![](https://www.pmldaily.com/wp-content/uploads/2018/10/Riek-Machar-2.v1-2.jpg)
JUBA- South Sudan rebel leader Riek Machar returned to Juba on Wednesday morning, according to AFP, more than two years after he fled the youngest country in the world following the collapse of a 2016 peace deal.
Dr Machar, the former vice president, fled to the neighbouring Democratic Republic of Congo in 2016 after fierce fighting broke out in Juba, killing hundreds of people while others crossed to borders as refugees.
He later travelled to South Africa, where he was held under house arrest until earlier this year.
Last month he and President Salva Kiir signed a new peace deal in the latest attempt to end the five-year war.
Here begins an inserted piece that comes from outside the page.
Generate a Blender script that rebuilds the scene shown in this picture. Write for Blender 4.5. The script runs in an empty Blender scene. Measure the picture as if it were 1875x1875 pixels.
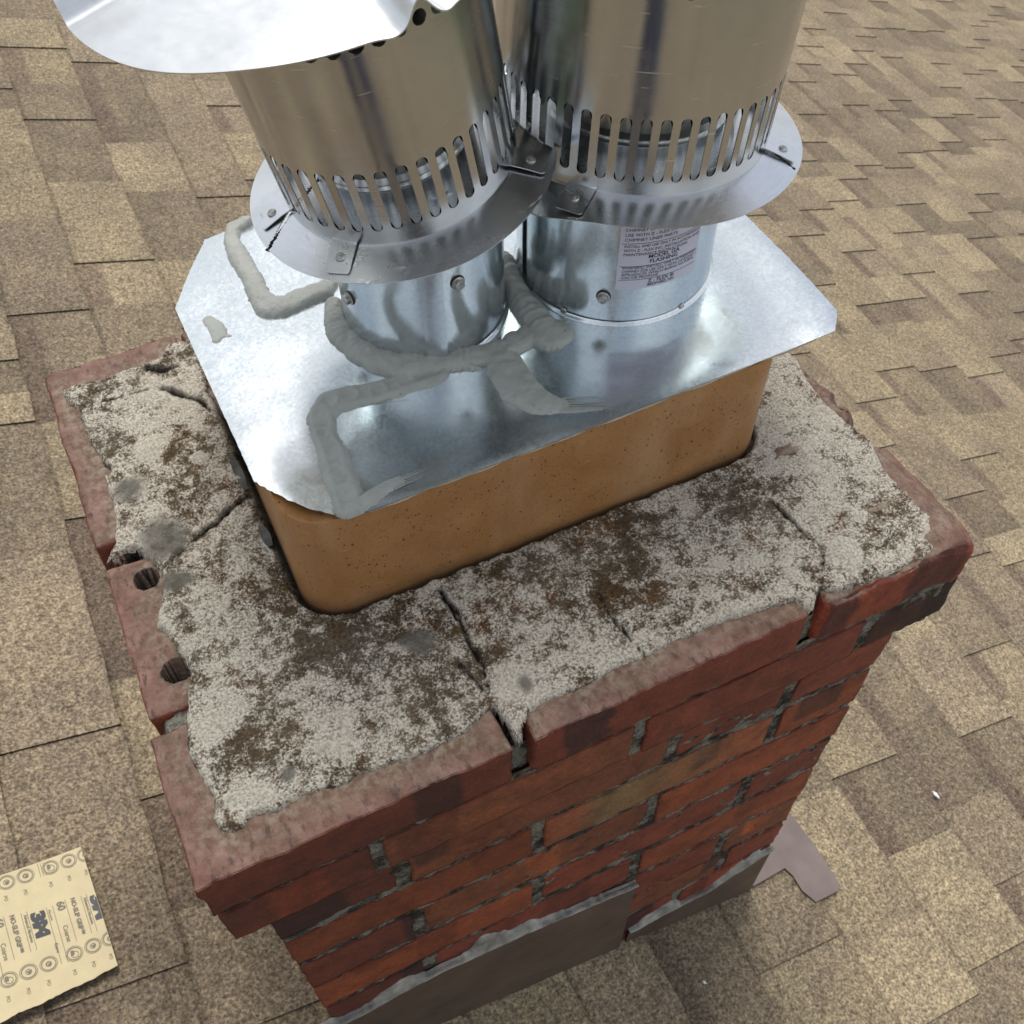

The series of discussions that led to the signing of the peace agreement, started in May this year in capital Addis Ababa and were called by the Inter-Government Authority on Development (IGAD) leaders, the seven-member regional bloc that has been facilitating the South Sudan peace talks since fighting first broke out in December 2013.
Machar’s previous homecoming, in April 2016, was put off by wrangling over how many bodyguards he could bring with him and what weapons they would carry, but Lam Paul Gabriel, a spokesperson for Machar’s SPLM-IO rebel group, said this time Machar would be accompanied by only around 30 political figures.
“We are worried for his security in Juba, but the truth is here: we are for peace, and what we are trying to do is build trust. So that is why he is able to leave his forces behind and just go with politicians,” Gabriel said.
South Sudan’s civil war began in December 2013 when Kiir accused Machar — then his deputy — of plotting a coup.
The conflict has split the country along ethnic lines and seen mass rape, the forced recruitment of child soldiers and attacks on civilians. It has caused one of the world’s deepest humanitarian crises.
Several ceasefires and peace agreements have so far failed to end the fighting that has killed an estimated 380,000 people, uprooted a third of the population, forced nearly two-and-a-half million into exile as refugees and triggered bouts of deadly famine.